I think it was in one of Rick Hartley's videos that he talked about designing for analog vs digital. There are a bunch of points I remember, in no particular order:
- the frequency of your circuit, that you need to design for, is determined by the rise and fall time of your ICs, not your clock. (With your square wave, for example, it's impossible for it to actually be square; it has some finite rise and fall time that determines the frequency you need to design to).

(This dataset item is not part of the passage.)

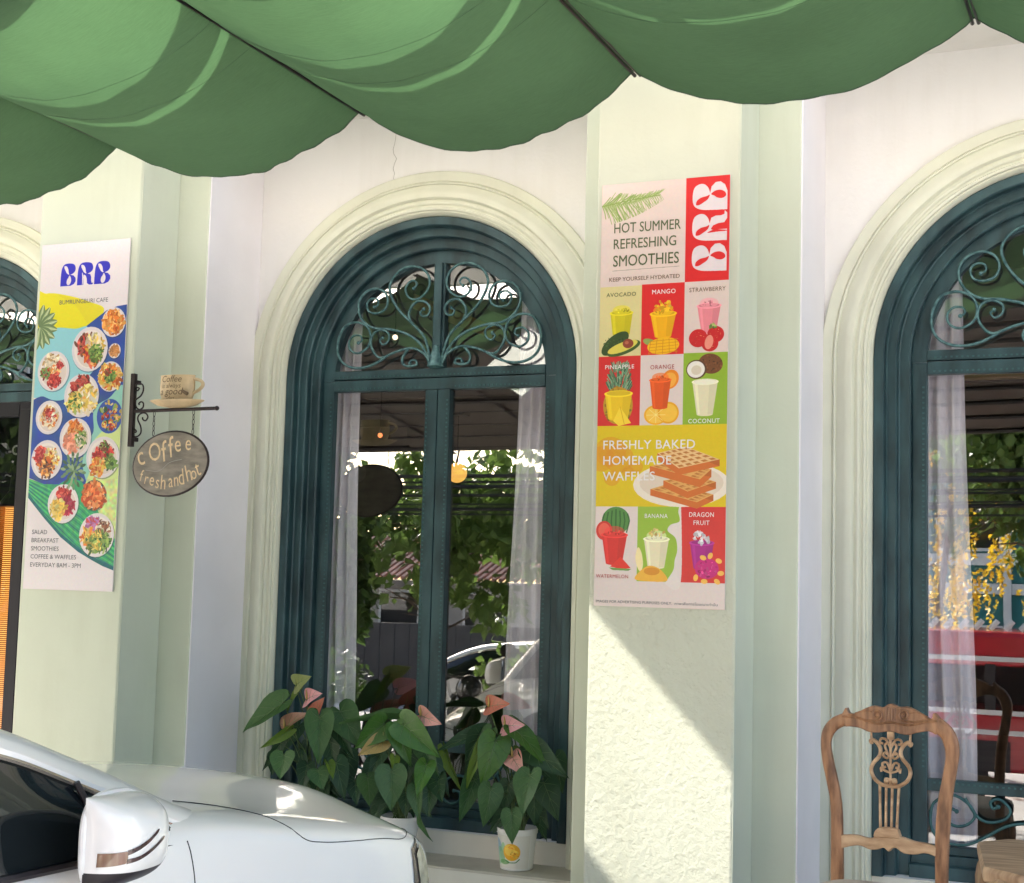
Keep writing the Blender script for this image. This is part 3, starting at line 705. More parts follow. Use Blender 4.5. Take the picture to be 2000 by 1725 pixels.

- IC manufacturers almost never actually tell you the rise and fall time of their chips. Also, they might do a die shrink at any time, resulting in you having to redesign your circuit to accommodate the higher frequencies from smaller, faster transistors (even if it operates at exactly the same clock frequency as before). If you're lucky, they'll even tell you about the die shrink rather than just letting you find out when suddenly your design stops passing EMI testing.
- high-frequency can be easier than low-frequency; you really need to pay attention to impedance control, but so long as everything is well laid-out the fields will stay closely contained. The lower the frequency, the more the fields will spread and the greater the risk of having problems such as crosstalk.

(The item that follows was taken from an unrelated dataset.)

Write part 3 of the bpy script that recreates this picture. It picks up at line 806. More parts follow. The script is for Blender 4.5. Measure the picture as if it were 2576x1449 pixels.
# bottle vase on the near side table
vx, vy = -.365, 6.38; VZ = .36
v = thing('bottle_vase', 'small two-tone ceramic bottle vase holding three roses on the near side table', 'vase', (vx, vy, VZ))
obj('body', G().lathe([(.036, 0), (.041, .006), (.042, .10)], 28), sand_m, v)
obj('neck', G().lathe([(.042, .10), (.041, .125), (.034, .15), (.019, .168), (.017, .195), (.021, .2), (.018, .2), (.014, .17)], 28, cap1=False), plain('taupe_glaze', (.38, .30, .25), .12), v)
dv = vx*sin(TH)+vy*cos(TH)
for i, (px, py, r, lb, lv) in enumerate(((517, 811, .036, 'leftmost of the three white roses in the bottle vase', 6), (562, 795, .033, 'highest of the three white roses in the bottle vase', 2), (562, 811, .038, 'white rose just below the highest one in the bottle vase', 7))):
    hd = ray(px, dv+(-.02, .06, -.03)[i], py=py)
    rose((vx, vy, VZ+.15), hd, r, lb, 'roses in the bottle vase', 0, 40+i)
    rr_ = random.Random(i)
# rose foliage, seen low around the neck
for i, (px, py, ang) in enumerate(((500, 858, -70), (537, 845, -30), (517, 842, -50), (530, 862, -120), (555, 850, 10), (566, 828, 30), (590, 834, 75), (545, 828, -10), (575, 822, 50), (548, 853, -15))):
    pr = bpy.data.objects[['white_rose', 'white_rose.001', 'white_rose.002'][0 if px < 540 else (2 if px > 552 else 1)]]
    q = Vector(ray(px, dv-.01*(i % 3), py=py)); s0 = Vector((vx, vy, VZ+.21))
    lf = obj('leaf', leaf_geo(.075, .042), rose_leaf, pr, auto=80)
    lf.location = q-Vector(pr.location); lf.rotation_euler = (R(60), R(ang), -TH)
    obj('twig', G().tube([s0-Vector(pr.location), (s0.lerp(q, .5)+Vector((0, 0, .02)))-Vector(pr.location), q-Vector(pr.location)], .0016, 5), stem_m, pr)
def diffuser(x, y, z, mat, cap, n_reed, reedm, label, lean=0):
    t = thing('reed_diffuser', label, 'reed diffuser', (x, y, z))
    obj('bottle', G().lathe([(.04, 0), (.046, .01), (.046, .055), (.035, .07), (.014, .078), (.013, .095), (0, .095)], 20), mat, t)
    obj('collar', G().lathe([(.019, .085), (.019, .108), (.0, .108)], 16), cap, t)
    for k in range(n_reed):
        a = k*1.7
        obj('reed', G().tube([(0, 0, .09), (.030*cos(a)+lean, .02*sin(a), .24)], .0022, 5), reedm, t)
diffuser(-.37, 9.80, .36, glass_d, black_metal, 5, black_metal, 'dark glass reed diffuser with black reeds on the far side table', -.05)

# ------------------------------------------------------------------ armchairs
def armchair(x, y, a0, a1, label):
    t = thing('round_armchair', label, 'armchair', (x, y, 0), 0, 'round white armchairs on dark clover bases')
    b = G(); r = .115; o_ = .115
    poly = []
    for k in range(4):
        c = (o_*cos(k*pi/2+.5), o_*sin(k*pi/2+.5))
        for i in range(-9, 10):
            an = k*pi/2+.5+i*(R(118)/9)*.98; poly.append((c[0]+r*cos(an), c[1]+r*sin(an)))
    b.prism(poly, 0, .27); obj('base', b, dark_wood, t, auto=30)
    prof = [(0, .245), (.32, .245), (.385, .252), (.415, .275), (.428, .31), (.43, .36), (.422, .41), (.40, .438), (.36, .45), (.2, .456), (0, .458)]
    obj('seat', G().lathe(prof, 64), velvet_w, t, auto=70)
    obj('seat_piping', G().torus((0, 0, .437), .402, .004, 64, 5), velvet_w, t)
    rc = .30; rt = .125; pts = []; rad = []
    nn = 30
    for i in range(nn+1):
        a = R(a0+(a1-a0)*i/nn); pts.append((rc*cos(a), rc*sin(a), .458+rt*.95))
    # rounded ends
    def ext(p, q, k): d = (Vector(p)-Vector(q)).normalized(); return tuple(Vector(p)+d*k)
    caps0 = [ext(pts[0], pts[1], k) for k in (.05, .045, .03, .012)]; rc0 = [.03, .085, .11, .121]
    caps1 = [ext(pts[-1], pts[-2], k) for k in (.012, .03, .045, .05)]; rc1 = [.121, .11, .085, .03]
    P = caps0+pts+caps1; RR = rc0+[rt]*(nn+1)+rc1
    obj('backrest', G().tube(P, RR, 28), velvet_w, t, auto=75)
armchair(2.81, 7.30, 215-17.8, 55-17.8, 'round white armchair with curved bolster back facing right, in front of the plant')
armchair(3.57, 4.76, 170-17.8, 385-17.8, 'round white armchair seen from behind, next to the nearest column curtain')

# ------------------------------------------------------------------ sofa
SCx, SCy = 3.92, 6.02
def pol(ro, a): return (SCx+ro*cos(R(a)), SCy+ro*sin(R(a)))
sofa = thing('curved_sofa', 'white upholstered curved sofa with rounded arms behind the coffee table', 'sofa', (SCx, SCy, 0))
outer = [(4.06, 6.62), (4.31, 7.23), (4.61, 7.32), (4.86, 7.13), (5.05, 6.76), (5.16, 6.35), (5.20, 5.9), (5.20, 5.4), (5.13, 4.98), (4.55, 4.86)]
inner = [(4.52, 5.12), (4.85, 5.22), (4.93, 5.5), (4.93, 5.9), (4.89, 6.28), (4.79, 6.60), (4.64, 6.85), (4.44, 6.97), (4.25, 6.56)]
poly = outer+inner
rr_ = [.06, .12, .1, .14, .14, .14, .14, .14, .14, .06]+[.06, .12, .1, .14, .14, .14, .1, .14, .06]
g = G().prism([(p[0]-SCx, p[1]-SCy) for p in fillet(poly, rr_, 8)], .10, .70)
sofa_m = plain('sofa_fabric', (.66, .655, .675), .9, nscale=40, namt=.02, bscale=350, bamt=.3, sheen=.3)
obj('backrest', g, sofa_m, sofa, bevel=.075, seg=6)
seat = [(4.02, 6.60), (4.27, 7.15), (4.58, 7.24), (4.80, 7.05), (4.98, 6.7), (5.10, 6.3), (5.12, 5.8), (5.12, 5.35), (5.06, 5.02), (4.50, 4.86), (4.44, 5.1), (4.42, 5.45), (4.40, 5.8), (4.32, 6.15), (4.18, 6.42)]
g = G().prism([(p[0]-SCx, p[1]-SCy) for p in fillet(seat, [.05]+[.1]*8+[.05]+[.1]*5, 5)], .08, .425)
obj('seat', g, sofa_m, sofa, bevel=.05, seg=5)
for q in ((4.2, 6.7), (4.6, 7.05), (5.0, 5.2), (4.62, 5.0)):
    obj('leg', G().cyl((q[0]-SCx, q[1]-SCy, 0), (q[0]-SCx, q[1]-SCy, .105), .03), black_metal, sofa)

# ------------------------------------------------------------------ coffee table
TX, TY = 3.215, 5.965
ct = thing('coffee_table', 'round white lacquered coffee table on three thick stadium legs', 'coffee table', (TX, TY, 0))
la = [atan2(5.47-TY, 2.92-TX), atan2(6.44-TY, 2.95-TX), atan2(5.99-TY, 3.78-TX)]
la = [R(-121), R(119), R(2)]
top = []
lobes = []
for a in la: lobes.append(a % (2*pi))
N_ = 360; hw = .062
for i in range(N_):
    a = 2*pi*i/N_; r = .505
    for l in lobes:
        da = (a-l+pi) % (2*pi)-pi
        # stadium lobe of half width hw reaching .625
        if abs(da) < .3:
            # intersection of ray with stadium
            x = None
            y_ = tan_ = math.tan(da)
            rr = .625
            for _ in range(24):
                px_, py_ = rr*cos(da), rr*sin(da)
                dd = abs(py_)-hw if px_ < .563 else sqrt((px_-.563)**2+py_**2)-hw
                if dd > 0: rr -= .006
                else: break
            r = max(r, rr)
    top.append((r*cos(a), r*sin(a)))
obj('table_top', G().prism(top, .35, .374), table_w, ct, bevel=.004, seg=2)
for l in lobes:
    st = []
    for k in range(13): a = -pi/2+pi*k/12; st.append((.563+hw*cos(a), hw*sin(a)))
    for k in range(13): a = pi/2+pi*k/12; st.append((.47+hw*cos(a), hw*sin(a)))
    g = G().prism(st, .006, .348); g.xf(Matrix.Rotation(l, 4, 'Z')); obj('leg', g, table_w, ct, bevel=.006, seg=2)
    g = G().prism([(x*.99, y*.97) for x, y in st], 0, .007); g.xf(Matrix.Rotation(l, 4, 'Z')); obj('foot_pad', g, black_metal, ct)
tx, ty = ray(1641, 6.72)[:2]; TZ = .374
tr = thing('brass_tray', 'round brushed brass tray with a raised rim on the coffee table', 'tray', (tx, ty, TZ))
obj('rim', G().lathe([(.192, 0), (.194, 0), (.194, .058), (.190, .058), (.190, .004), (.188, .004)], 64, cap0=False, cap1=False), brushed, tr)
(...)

- Digital is easier than analog. Digital can tolerate a lot of noise before a 0 becomes a 1 or vice versa. Whereas if you're sending a signal to a 24-bit ADC, you might have to go a bit crazy and use a PCB-embedded waveguide, or something, to give it the isolation it needs.
- Even if digital signals are quite resilient from a signal integrity standpoint, you still have to pay close attention to crosstalk because it takes very little common mode current to cause an EMI problem. And you have to pay attention to EMI if you actually want your design to pass emissions testing to be able to sell it.
- Even at high frequencies, anything at a length scale less than (wavelength of maximum frequency)/10 can be treated as a lumped element. So if it's possible to jam two high-frequency ICs right up against one another, with the pads pretty much touching, that's probably actually better than a carefully impedance-controlled transmission line connecting them. That's not really applicable to some monster BGA chip, but if you're designing a switched-mode power supply you can make the node between the inductor and MOSFET a lumped element by placing them as close as possible.